───── Data shown

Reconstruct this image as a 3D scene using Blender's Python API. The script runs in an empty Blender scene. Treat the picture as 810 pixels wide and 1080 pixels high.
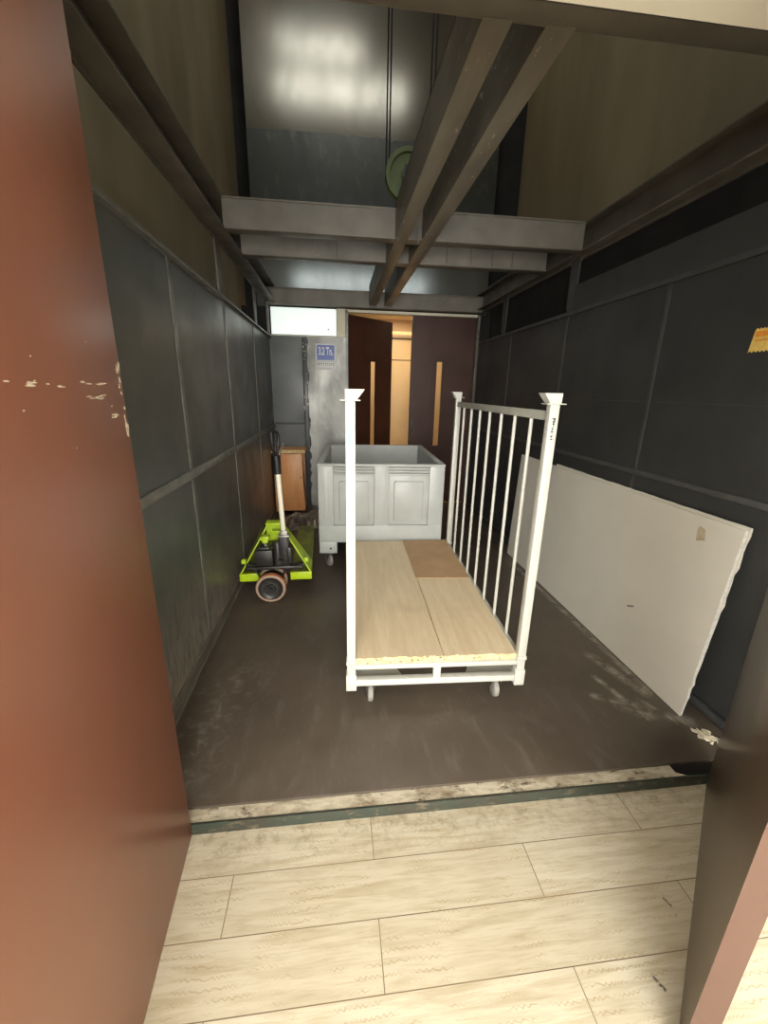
import bpy, bmesh, math, random
from mathutils import Vector, Matrix
random.seed(11)
SC = bpy.context.scene
COL = SC.collection
PI = math.pi

# ------------------------------------------------------------------ helpers
def lin(r, g, b):
    def f(c):
        c /= 255.0
        return c / 12.92 if c <= 0.04045 else ((c + 0.055) / 1.055) ** 2.4
    return (f(r), f(g), f(b), 1.0)

class NT:
    """tiny node-tree helper"""
    def __init__(s, name):
        s.m = bpy.data.materials.new(name); s.m.use_nodes = True
        s.t = s.m.node_tree; s.t.nodes.clear()
        s.out = s.t.nodes.new('ShaderNodeOutputMaterial')
        s.b = s.t.nodes.new('ShaderNodeBsdfPrincipled')
        s.t.links.new(s.b.outputs[0], s.out.inputs[0])
    def n(s, typ, **kw):
        nd = s.t.nodes.new(typ)
        for k, v in kw.items(): setattr(nd, k, v)
        return nd
    def put(s, sock, v):
        if isinstance(v, bpy.types.NodeSocket): s.t.links.new(v, sock)
        else: sock.default_value = v
    def math(s, op, a, b=0.0, clamp=False):
        nd = s.n('ShaderNodeMath', operation=op, use_clamp=clamp)
        s.put(nd.inputs[0], a); s.put(nd.inputs[1], b); return nd.outputs[0]
    def vmath(s, op, a, b=None, scale=None, out=0):
        nd = s.n('ShaderNodeVectorMath', operation=op)
        s.put(nd.inputs[0], a)
        if b is not None: s.put(nd.inputs[1], b)
        if scale is not None: s.put(nd.inputs['Scale'], scale)
        return nd.outputs[out]
    def mix(s, f, a, b):
        nd = s.n('ShaderNodeMix', data_type='RGBA')
        s.put(nd.inputs[0], f); s.put(nd.inputs[6], a); s.put(nd.inputs[7], b)
        return nd.outputs[2]
    def obj(s): return s.n('ShaderNodeTexCoord').outputs['Object']
    def pos(s): return s.n('ShaderNodeNewGeometry').outputs['Position']
    def mapping(s, v, scale=(1, 1, 1), loc=(0, 0, 0), rot=(0, 0, 0)):
        nd = s.n('ShaderNodeMapping'); s.put(nd.inputs[0], v)
        nd.inputs['Scale'].default_value = scale; nd.inputs['Location'].default_value = loc
        nd.inputs['Rotation'].default_value = rot
        return nd.outputs[0]
    def noise(s, v, scale=5, detail=4, rough=0.55, dist=0.0):
        nd = s.n('ShaderNodeTexNoise'); s.put(nd.inputs['Vector'], v)
        nd.inputs['Scale'].default_value = scale; nd.inputs['Detail'].default_value = detail
        nd.inputs['Roughness'].default_value = rough; nd.inputs['Distortion'].default_value = dist
        return nd.outputs['Fac']
    def rng(s, v, a, b, c=0.0, d=1.0, smooth=False):
        nd = s.n('ShaderNodeMapRange'); nd.clamp = True
        if smooth: nd.interpolation_type = 'SMOOTHSTEP'
        s.put(nd.inputs[0], v)
        for i, x in enumerate((a, b, c, d)): nd.inputs[1 + i].default_value = x
        return nd.outputs[0]
    def segmask(s, P, a, b, w):
        a = Vector(a); b = Vector(b); ab = b - a
        d = s.vmath('SUBTRACT', P, tuple(a))
        t = s.math('DIVIDE', s.vmath('DOT_PRODUCT', d, tuple(ab), out=1), ab.length_squared, clamp=True)
        e = s.vmath('SUBTRACT', d, s.vmath('SCALE', tuple(ab), scale=t))
        ln = s.vmath('LENGTH', e, out=1)
        return s.rng(ln, w, 0.0, 0, 1, True)
    def bump(s, h, strength=0.2, dist=0.01):
        nd = s.n('ShaderNodeBump'); nd.inputs['Strength'].default_value = strength
        nd.inputs['Distance'].default_value = dist; s.put(nd.inputs['Height'], h)
        s.t.links.new(nd.outputs[0], s.b.inputs['Normal'])
    def set(s, **kw):
        for k, v in kw.items():
            s.put(s.b.inputs[{'color': 'Base Color', 'rough': 'Roughness', 'metal': 'Metallic', 'trans': 'Transmission Weight',
                              'ior': 'IOR', 'emit': 'Emission Color', 'estr': 'Emission Strength', 'spec': 'Specular IOR Level',
                              'coat': 'Coat Weight', 'crough': 'Coat Roughness', 'alpha': 'Alpha'}[k]], v)
        return s

MATS = {}
def paint(name, c1, c2=None, rough=0.5, metal=0.0, scale=6.0, wear=None, wamt=0.62, wscale=40.0, bump=0.0, stretch=(1, 1, 1), spec=0.5, rvar=0.08):
    """painted / worn surface: two close tones by noise, optional chipped wear colour"""
    k = NT(name); v = k.mapping(k.obj(), scale=stretch)
    n = k.noise(v, scale, 5)
    col = k.mix(k.rng(n, 0.35, 0.68), c1, c2 or c1)
    if wear:
        w = k.noise(v, wscale, 6, 0.7, 0.3)
        big = k.noise(v, scale * 0.9, 2)
        f = k.math('MULTIPLY', k.rng(w, wamt, wamt + 0.06), k.rng(big, 0.42, 0.62))
        col = k.mix(f, col, wear)
    k.set(color=col, rough=k.rng(n, 0.3, 0.7, max(rough - rvar, 0.02), min(rough + rvar, 1.0)), metal=metal, spec=spec)
    if bump: k.bump(n, bump, 0.01)
    MATS[name] = k.m
    return k.m

# ---- bmesh shapes
def bx(bm, x0, x1, y0, y1, z0, z1, bev=0.0, M=None, mi=0):
    r = bmesh.ops.create_cube(bm, size=1.0)
    vs = r['verts']
    bmesh.ops.scale(bm, vec=(x1 - x0, y1 - y0, z1 - z0), verts=vs)
    bmesh.ops.translate(bm, vec=((x0 + x1) / 2, (y0 + y1) / 2, (z0 + z1) / 2), verts=vs)
    fs = set(f for v in vs for f in v.link_faces)
    if bev:
        es = list(set(e for v in vs for e in v.link_edges))
        rr = bmesh.ops.bevel(bm, geom=es, offset=bev, segments=2, profile=0.5, affect='EDGES')
        fs = set(rr['faces']) | set(f for f in fs if f.is_valid)
        vs = list(set(v for f in fs for v in f.verts))
    for f in fs: f.material_index = mi
    if M is not None: bmesh.ops.transform(bm, matrix=M, verts=vs)
    return vs

def tube(bm, pts, r, seg=12, caps=True, mi=0):
    """round tube along a poly-line; r scalar or list"""
    pts = [Vector(p) for p in pts]; rings = []
    up = None
    for i, p in enumerate(pts):
        if i == 0: d = pts[1] - p
        elif i == len(pts) - 1: d = p - pts[-2]
        else: d = (pts[i + 1] - p).normalized() + (p - pts[i - 1]).normalized()
        d.normalize()
        if up is None:
            up = Vector((0, 0, 1)) if abs(d.z) < 0.9 else Vector((1, 0, 0))
        a = up - d * up.dot(d)
        if a.length < 1e-5: a = d.orthogonal()
        a.normalize(); b = d.cross(a); up = a
        rr = r[i] if isinstance(r, (list, tuple)) else r
        rings.append([bm.verts.new(p + a * rr * math.cos(2 * PI * k / seg) + b * rr * math.sin(2 * PI * k / seg)) for k in range(seg)])
    for i in range(len(rings) - 1):
        for k in range(seg):
            f = bm.faces.new((rings[i][k], rings[i][(k + 1) % seg], rings[i + 1][(k + 1) % seg], rings[i + 1][k])); f.material_index = mi
    if caps:
        bm.faces.new(list(reversed(rings[0]))).material_index = mi
        bm.faces.new(rings[-1]).material_index = mi

def bar(bm, a, b, w, h, upv=(0, 0, 1), bev=0.0, mi=0):
    """rectangular bar from a to b; w across, h along upv"""
    a = Vector(a); b = Vector(b); d = (b - a); L = d.length; d.normalize()
    u = Vector(upv); u = (u - d * u.dot(d)).normalized(); s = d.cross(u)
    M = Matrix((( *s, 0), (*d, 0), (*u, 0), (0, 0, 0, 1))).transposed()
    M.translation = (a + b) / 2
    return bx(bm, -w / 2, w / 2, -L / 2, L / 2, -h / 2, h / 2, bev, M, mi)

def lathe(bm, prof, axis='Z', c=(0, 0, 0), seg=32, mi=0):
    """prof = [(r, h)...] turned about axis through c (closed ends when r is 0)"""
    rings = []
    def P(r, h, a):
        x, y = r * math.cos(a), r * math.sin(a)
        v = {'Z': (x, y, h), 'Y': (x, h, y), 'X': (h, x, y)}[axis]
        return Vector(v) + Vector(c)
    for r, h in prof:
        if r < 1e-6: rings.append([bm.verts.new(P(0, h, 0))])
        else: rings.append([bm.verts.new(P(r, h, 2 * PI * k / seg)) for k in range(seg)])
    for i in range(len(rings) - 1):
        A, B = rings[i], rings[i + 1]
        for k in range(seg):
            k2 = (k + 1) % seg
            if len(A) == 1 and len(B) == 1: continue
            if len(A) == 1: f = bm.faces.new((A[0], B[k2], B[k]))
            elif len(B) == 1: f = bm.faces.new((A[k], A[k2], B[0]))
            else: f = bm.faces.new((A[k], A[k2], B[k2], B[k]))
            f.material_index = mi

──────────

Your task is to reproduce exactly the lines from the start of the data above through the line containing "return (f(r), f(g), f(b), 1.0)", leaving every picture out.

Reconstruct this image as a 3D scene using Blender's Python API. The script runs in an empty Blender scene. Treat the picture as 810 pixels wide and 1080 pixels high.
import bpy, bmesh, math, random
from mathutils import Vector, Matrix
random.seed(11)
SC = bpy.context.scene
COL = SC.collection
PI = math.pi

# ------------------------------------------------------------------ helpers
def lin(r, g, b):
    def f(c):
        c /= 255.0
        return c / 12.92 if c <= 0.04045 else ((c + 0.055) / 1.055) ** 2.4
    return (f(r), f(g), f(b), 1.0)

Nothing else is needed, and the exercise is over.